[Exercise]: The complete listing should be restated exactly.

[Data lines]:

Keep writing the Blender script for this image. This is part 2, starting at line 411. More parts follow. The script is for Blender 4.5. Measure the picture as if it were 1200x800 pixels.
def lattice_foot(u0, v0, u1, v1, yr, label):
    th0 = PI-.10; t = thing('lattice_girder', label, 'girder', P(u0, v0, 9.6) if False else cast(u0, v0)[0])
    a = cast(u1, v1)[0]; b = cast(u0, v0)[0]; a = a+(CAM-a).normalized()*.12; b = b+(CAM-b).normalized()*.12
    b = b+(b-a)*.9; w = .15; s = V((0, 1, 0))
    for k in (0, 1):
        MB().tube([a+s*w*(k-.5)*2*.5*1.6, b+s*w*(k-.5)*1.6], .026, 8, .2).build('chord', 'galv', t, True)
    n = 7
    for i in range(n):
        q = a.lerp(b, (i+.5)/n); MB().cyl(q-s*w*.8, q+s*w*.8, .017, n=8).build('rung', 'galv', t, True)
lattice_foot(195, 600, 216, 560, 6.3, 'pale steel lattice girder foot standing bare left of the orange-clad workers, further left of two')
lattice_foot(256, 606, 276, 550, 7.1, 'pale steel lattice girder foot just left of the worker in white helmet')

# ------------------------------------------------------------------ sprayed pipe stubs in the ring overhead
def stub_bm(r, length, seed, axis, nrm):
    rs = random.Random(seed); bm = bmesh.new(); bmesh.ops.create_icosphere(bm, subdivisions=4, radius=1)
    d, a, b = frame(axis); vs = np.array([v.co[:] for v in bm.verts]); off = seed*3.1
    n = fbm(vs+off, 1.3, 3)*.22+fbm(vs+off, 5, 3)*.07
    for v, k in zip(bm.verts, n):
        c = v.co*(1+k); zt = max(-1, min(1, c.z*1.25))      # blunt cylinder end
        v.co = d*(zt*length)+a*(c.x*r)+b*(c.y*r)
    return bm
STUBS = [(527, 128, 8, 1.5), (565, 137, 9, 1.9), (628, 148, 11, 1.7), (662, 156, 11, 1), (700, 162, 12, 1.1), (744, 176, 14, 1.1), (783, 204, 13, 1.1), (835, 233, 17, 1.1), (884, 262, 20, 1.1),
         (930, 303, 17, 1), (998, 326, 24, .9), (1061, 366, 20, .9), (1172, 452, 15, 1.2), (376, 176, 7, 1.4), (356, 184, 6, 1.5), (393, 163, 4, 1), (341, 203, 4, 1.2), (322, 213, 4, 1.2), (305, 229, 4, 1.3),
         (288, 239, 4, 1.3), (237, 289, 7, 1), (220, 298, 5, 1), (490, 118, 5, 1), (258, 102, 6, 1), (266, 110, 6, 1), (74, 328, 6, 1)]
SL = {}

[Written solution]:
Keep writing the Blender script for this image. This is part 2, starting at line 411. More parts follow. The script is for Blender 4.5. Measure the picture as if it were 1200x800 pixels.
def lattice_foot(u0, v0, u1, v1, yr, label):
    th0 = PI-.10; t = thing('lattice_girder', label, 'girder', P(u0, v0, 9.6) if False else cast(u0, v0)[0])
    a = cast(u1, v1)[0]; b = cast(u0, v0)[0]; a = a+(CAM-a).normalized()*.12; b = b+(CAM-b).normalized()*.12
    b = b+(b-a)*.9; w = .15; s = V((0, 1, 0))
    for k in (0, 1):
        MB().tube([a+s*w*(k-.5)*2*.5*1.6, b+s*w*(k-.5)*1.6], .026, 8, .2).build('chord', 'galv', t, True)
    n = 7
    for i in range(n):
        q = a.lerp(b, (i+.5)/n); MB().cyl(q-s*w*.8, q+s*w*.8, .017, n=8).build('rung', 'galv', t, True)
lattice_foot(195, 600, 216, 560, 6.3, 'pale steel lattice girder foot standing bare left of the orange-clad workers, further left of two')
lattice_foot(256, 606, 276, 550, 7.1, 'pale steel lattice girder foot just left of the worker in white helmet')

# ------------------------------------------------------------------ sprayed pipe stubs in the ring overhead
def stub_bm(r, length, seed, axis, nrm):
    rs = random.Random(seed); bm = bmesh.new(); bmesh.ops.create_icosphere(bm, subdivisions=4, radius=1)
    d, a, b = frame(axis); vs = np.array([v.co[:] for v in bm.verts]); off = seed*3.1
    n = fbm(vs+off, 1.3, 3)*.22+fbm(vs+off, 5, 3)*.07
    for v, k in zip(bm.verts, n):
        c = v.co*(1+k); zt = max(-1, min(1, c.z*1.25))      # blunt cylinder end
        v.co = d*(zt*length)+a*(c.x*r)+b*(c.y*r)
    return bm
STUBS = [(527, 128, 8, 1.5), (565, 137, 9, 1.9), (628, 148, 11, 1.7), (662, 156, 11, 1), (700, 162, 12, 1.1), (744, 176, 14, 1.1), (783, 204, 13, 1.1), (835, 233, 17, 1.1), (884, 262, 20, 1.1),
         (930, 303, 17, 1), (998, 326, 24, .9), (1061, 366, 20, .9), (1172, 452, 15, 1.2), (376, 176, 7, 1.4), (356, 184, 6, 1.5), (393, 163, 4, 1), (341, 203, 4, 1.2), (322, 213, 4, 1.2), (305, 229, 4, 1.3),
         (288, 239, 4, 1.3), (237, 289, 7, 1), (220, 298, 5, 1), (490, 118, 5, 1), (258, 102, 6, 1), (266, 110, 6, 1), (74, 328, 6, 1)]
SL = {}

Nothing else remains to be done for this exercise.